SHORT PROBLEM »
Quote the material below exactly as written, from the first line to the line that holds "random.seed(7)", endpoints included.

=== DATASET SECTION ===

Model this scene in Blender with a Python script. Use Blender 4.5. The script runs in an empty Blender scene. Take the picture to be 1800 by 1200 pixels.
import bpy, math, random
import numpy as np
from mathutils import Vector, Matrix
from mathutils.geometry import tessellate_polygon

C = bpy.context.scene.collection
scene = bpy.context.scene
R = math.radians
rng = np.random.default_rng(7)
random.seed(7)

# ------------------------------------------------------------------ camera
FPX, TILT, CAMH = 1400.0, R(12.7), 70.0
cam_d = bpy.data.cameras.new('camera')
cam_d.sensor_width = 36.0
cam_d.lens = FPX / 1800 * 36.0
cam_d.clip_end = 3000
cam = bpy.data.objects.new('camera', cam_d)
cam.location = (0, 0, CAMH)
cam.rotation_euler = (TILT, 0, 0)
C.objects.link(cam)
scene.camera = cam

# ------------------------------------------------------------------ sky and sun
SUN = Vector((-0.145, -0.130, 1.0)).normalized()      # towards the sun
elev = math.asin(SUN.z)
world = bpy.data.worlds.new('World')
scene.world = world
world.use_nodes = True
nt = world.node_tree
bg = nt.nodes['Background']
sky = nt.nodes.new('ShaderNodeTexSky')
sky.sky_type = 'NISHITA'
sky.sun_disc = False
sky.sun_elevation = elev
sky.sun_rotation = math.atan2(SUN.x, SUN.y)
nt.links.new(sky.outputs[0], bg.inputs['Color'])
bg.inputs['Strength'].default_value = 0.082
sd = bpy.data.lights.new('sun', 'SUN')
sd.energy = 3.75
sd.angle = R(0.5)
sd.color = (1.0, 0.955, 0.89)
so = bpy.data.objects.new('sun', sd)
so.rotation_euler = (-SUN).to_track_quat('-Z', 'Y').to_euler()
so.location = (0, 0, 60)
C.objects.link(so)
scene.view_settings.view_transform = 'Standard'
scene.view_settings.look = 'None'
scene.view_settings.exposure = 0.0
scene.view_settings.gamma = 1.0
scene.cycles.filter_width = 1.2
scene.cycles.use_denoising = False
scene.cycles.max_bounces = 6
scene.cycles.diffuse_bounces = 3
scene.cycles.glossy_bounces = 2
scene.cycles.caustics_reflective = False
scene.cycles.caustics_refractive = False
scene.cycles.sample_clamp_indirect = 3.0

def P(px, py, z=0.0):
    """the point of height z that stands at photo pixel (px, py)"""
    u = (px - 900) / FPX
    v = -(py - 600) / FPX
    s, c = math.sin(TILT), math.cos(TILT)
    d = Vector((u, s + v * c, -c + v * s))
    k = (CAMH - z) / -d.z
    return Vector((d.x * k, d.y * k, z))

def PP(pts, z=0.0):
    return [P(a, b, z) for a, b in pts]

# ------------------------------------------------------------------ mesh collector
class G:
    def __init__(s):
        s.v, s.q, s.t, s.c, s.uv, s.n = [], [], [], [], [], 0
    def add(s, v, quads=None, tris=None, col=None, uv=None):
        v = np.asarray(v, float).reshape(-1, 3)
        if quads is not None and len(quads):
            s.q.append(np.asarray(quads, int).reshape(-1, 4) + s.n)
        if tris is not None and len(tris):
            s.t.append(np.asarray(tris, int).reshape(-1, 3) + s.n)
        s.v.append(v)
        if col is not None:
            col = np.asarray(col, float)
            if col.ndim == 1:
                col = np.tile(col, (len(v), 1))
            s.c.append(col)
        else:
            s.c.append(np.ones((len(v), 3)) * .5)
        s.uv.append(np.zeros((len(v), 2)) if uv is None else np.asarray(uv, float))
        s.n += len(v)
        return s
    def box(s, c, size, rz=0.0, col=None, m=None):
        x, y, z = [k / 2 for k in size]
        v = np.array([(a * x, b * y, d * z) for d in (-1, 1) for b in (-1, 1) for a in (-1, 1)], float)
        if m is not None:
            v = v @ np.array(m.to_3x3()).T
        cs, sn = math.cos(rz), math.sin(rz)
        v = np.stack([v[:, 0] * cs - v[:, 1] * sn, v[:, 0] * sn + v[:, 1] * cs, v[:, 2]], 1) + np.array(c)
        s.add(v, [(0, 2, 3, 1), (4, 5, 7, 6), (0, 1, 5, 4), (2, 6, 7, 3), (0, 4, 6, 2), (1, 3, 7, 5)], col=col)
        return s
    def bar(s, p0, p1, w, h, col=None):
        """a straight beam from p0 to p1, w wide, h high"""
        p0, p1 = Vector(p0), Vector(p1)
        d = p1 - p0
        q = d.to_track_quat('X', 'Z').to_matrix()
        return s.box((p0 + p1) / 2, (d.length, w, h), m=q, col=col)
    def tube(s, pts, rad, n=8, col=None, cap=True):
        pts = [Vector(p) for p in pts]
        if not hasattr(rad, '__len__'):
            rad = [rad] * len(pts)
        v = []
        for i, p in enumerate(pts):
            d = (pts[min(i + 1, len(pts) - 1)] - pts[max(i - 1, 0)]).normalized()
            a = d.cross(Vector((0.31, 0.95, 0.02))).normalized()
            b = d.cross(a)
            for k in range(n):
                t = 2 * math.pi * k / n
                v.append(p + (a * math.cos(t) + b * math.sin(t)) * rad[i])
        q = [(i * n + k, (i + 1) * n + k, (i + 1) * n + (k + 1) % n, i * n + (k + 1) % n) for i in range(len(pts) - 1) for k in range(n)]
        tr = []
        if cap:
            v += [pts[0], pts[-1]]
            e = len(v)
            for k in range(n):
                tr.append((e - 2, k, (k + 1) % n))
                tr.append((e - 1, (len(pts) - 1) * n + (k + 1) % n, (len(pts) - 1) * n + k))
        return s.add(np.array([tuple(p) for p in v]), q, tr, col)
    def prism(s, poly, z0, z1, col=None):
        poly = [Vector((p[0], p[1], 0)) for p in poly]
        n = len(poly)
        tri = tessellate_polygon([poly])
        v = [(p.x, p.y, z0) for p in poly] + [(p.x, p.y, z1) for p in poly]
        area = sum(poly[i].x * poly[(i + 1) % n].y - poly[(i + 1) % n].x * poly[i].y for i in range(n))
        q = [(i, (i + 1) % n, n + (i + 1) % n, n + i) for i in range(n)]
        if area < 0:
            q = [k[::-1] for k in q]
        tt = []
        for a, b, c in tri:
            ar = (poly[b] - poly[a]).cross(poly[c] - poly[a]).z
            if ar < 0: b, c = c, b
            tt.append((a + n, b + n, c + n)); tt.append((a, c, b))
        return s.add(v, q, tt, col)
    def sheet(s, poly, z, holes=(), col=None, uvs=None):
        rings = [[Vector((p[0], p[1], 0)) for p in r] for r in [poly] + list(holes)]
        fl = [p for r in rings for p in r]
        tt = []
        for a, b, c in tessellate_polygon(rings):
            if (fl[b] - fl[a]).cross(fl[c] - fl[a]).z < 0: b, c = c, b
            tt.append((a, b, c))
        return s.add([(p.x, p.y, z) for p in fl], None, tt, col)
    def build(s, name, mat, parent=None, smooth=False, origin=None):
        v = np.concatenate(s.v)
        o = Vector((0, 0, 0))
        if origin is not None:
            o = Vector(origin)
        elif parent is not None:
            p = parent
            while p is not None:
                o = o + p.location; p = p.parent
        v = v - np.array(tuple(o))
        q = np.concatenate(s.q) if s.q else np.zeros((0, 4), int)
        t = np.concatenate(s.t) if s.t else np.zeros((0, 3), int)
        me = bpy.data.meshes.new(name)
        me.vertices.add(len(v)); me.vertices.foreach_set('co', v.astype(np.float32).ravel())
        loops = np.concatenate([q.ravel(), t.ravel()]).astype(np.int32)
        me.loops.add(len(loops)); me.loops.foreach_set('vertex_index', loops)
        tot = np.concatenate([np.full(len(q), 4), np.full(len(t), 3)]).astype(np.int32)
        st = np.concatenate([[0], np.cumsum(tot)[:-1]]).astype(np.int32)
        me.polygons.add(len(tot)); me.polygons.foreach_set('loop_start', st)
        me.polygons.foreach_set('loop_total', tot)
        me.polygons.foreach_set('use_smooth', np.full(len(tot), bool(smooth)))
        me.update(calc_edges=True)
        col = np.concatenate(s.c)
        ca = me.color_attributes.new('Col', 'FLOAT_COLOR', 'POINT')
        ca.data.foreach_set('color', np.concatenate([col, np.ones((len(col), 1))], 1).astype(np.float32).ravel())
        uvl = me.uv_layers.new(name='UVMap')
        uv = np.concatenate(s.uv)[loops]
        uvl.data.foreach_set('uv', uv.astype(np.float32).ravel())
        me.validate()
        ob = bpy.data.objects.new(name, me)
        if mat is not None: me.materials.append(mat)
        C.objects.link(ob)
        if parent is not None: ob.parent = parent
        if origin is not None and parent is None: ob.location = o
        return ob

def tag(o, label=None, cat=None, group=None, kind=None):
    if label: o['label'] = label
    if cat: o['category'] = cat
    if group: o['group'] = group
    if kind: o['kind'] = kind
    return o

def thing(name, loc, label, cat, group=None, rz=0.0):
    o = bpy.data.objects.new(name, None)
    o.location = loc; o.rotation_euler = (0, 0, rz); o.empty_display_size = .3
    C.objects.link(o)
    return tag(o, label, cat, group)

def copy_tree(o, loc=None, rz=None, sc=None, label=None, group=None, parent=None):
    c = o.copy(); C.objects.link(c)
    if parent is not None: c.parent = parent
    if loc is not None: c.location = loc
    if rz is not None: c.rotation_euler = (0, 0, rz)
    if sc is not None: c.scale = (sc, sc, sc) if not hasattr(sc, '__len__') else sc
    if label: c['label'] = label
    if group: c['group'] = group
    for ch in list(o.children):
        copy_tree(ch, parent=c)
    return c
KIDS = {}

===

SOLUTION BELOW »
Model this scene in Blender with a Python script. Use Blender 4.5. The script runs in an empty Blender scene. Take the picture to be 1800 by 1200 pixels.
import bpy, math, random
import numpy as np
from mathutils import Vector, Matrix
from mathutils.geometry import tessellate_polygon

C = bpy.context.scene.collection
scene = bpy.context.scene
R = math.radians
rng = np.random.default_rng(7)
random.seed(7)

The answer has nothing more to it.